About 10pm we tiredly pulled into a state park in West Tennessee and ended up spending a miserable hot, humid almost sleepless night in the tent at a camp site full of lumpy roots, drunken noisy neighbors and mosquitoes in this hot, humid location. The next morning I gladly packed up to get away from the misery and to get back on the bike for this very thankful final leg of the journey.
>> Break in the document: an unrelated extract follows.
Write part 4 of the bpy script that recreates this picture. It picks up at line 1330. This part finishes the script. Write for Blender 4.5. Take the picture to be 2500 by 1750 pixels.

By mid afternoon, I directed my faithful bike into the garage at home and dragged my weary bones into the house and collapsed onto the suddenly exquisitely comfortable couch while thinking to myself…”I’m more tired than I have been in a long time, my back aches from my neck to my butt, but that trip was awesome and I can’t wait to hop on the bike and take another one!”.

That decision several months earlier to hop on my bike and head out into the unknown was a turning point for me, for in some ways, the rest of my life was framed around the desire to explore the country by motorcycle. For the next couple of decades I would choose the first two weeks in September as vacation time and Earl and I would take off into the wild blue yonder. As we journeyed, we continued to mature as travelers and to learn from past experience and adapt. The next couple of years we still hopped onto interstate system and used it as the first leg of our journey and we would ride the utility road of boredom until we reached the hopping off destination we would choose…the first year it was Tucumcari, the next it was Abilene, Texas, and the following was Pueblo, CO but then after that, for the most part, we stopped using the interstate arteries and started traveling US east-west two lane routes as far as they would take us, or until we would run out of time and have to turn around and head home along different two lane highway and back roads.

Traveling by motorcycle has taught me to appreciate the vastness of this wonderful country that I am blessed to live in and to appreciate the vastly different cultures and flavor of people that come together to make up America. If it wasn’t for the desire to get out there and experience it all riding in the wind and rain and heat and cold, to discover the new vistas and landscapes not only by sight, but also by smell as we pass fields and meadows of flowers, deserts of sand and scrub, lakes and shores, fresh rains and dusty winds, beaches and salt air, they all combine to create the memories of awe and appreciation of God’s green earth and I am forever thankful I have had, and continue to have the ability to take it in, absorb it and to love it all.